Over the past few years, Sony has slowly inched into the professional camera market dominated by Canon and Nikon. Last year, the Japanese company launched a few digital single-lens translucent (DSLT) cameras in its Alpha series. Of these the A77 was the best, with a 24.3-megapixel sensor and an electronic viewfinder.

In January 2013, the company launched A99 at Rs 1.8 lakh, its first full-frame DSLT camera. The camera is a successor to the A900, which was launched over four years ago. Since then, Sony has come up with the revolutionary NEX series of cameras that have image quality to rival DSLRs in a very compact and portable body. The A99 marks the company's return to the full-frame camera territory.

Specifications

24-MP full-frame CMOS Sensor

3-inch LCD screen (pull out, tilt, swivel)

OLED electronic viewfinder

ISO range 100-25,600

Can shoot up to 6 frames-per-second with autofocus

Top panel LCD

Microphone and headphone sockets

GPS

14-bit RAW format images

Build and design

The Sony A99 is very sturdy and well-designed. DSLT cameras are generally on the heavier side and anyone upgrading from a compact camera will take quite some time to get used to the weight. The A99 body weighs 730 g, but it felt heavy after attaching the lens that came with the review unit: Carl Zeiss Vario-Sonnar 24-70 mm F2.8. The lens weighs almost 1 kg, taking the total weight of the A99 to 1.7 kg.

When the camera is so heavy, it has to have a set of controls that make shooting easy and the Sony A99 fares very well on that front. On first glance, it may seem like there are too many buttons, but most of them are useful and well-placed.

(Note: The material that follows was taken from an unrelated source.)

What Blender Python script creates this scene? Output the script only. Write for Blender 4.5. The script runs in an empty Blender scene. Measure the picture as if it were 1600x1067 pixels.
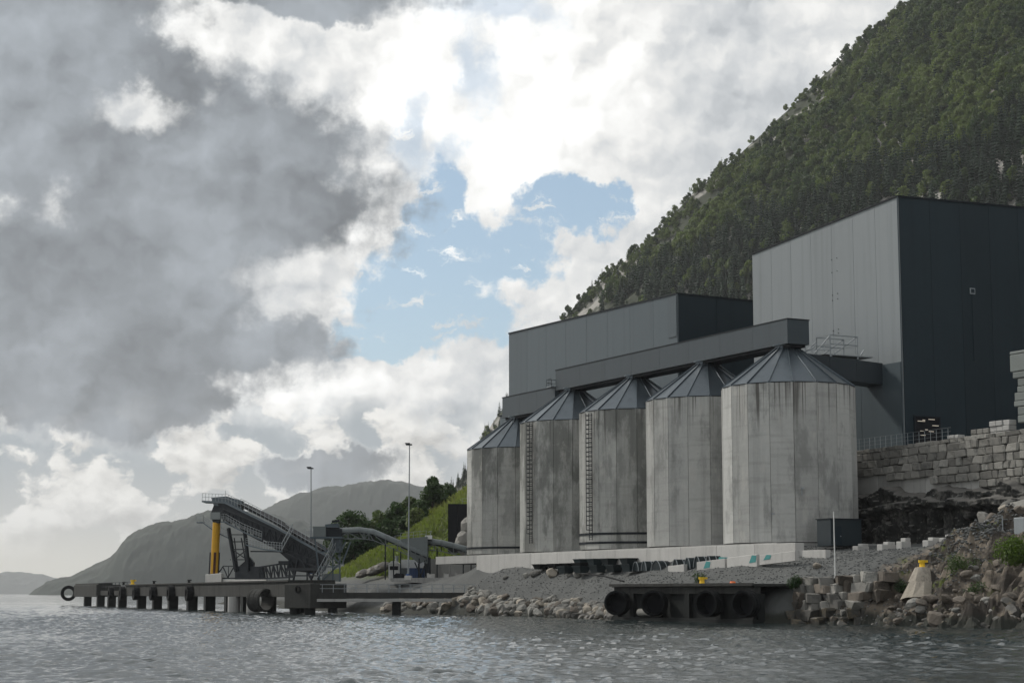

The top has the shutter button, enclosed by the ring-shaped power switch. Just ahead of that, there is a dial which lets you adjust shutter speed, aperture or ISO (light sensitivity). The placement is excellent and lets you tweak your image quickly before clicking. On the top panel, the A99 also has dedicated buttons to adjust settings like ISO and white balance, along with a dial for switching between various camera modes and an LCD panel that lets you take a quick look at exposure, shutter speed, aperture, etc before clicking. There is a standard flash hotshoe here, which is compatible with most flash accessories in the market.